→ Your goal
Copy the listing below line for line, starting at its first line and ending with the line that has "S.camera = cam" in it. Add nothing.
━━━━━ Dataset content ━━━━━
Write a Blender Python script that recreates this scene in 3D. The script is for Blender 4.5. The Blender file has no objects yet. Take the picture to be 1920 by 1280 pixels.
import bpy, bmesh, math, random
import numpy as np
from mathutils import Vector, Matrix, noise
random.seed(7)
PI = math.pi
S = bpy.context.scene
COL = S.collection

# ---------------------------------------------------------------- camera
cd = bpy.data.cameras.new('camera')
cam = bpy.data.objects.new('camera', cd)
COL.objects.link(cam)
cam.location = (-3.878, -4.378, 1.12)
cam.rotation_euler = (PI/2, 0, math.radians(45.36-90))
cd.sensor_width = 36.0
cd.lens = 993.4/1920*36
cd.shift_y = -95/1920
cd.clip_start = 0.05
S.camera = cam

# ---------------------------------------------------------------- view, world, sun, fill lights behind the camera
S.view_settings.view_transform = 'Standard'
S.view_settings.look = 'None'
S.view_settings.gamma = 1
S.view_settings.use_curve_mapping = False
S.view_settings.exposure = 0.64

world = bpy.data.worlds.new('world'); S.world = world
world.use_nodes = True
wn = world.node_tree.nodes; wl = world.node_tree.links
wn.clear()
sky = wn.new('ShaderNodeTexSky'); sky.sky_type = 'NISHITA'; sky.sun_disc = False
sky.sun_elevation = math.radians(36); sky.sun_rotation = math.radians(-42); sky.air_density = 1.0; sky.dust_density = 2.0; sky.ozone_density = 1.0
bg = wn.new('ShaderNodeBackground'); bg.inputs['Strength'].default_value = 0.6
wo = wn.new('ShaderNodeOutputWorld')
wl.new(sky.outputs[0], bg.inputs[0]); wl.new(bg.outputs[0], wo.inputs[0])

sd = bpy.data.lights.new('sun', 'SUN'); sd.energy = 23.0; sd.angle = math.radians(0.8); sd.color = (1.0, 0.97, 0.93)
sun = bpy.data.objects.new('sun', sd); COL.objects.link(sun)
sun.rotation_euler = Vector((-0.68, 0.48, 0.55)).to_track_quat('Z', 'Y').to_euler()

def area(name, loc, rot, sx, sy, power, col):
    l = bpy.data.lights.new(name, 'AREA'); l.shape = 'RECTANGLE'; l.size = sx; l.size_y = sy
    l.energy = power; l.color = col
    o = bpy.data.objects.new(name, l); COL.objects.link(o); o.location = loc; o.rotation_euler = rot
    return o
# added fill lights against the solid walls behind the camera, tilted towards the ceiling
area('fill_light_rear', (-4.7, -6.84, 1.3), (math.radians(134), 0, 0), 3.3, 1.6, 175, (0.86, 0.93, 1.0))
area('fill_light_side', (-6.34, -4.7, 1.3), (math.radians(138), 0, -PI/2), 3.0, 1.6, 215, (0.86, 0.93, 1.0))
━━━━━
→ Completed exercise
Write a Blender Python script that recreates this scene in 3D. The script is for Blender 4.5. The Blender file has no objects yet. Take the picture to be 1920 by 1280 pixels.
import bpy, bmesh, math, random
import numpy as np
from mathutils import Vector, Matrix, noise
random.seed(7)
PI = math.pi
S = bpy.context.scene
COL = S.collection

# ---------------------------------------------------------------- camera
cd = bpy.data.cameras.new('camera')
cam = bpy.data.objects.new('camera', cd)
COL.objects.link(cam)
cam.location = (-3.878, -4.378, 1.12)
cam.rotation_euler = (PI/2, 0, math.radians(45.36-90))
cd.sensor_width = 36.0
cd.lens = 993.4/1920*36
cd.shift_y = -95/1920
cd.clip_start = 0.05
S.camera = cam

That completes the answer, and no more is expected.